Verified recommended fix
In sys/kern/kern_memio.c:225 widen the per-iteration byte count from u_int c; to size_t c; (one-line root-cause fix in fix.diff, validated git-apply-able) so c = iov->iov_len at :298/:364/:264 cannot truncate; a 2^32 write then drains uio_resid in one iteration and the loop exits normally. This supersedes the finding markdown's per-case c = min(iov->iov_len, PAGE_SIZE) clamp (which also works for /dev/null & /dev/zero but needs three edits and leaves the latent /dev/kmem :264 truncation) -- widening c is the single-change fix the finding itself names as 'cleanest' and closes all three sites.
Verdict
REPRODUCED decisively.

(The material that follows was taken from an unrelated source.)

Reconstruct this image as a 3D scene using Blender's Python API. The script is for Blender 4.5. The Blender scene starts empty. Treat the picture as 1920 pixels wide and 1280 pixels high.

The cited path in sys/kern/kern_memio.c is unchanged on master DEV: mmrw() declares the per-iteration byte count as 32-bit u_int c; (:225); the /dev/null write case does c = iov->iov_len; (:298) and /dev/zero write does the same (:364) with no clamp, so a 64-bit iov_len of exactly 2^32 (low 32 bits == 0) truncates c to 0; the bookkeeping at :380/:382 then subtracts 0 from iov_len/uio_resid, leaving the while (uio->uio_resid > 0) predicate (:232) true forever (the :234 guard compares the full 64-bit iov_len==2^32, not 0, so it doesn't trip). sys_write only rejects (ssize_t)nbyte<0 (sys_generic.c:336) so 2^32 passes; /dev/null & /dev/zero are mode 0666 (:842/:847). A single unprivileged write() by uid 1001 (maxx) was observed in state R0 (running on CPU, never blocking) with cputime climbing ~1.18s/s indefinitely (0.50s->20.56s over 18 serial-console samples), top showing one core fully in sys, and the guest became unreachable to ssh within ~1s on a 2-CPU VM. Reproduced across three independent runs, each requiring a hard reset; no panic (pure CPU starvation).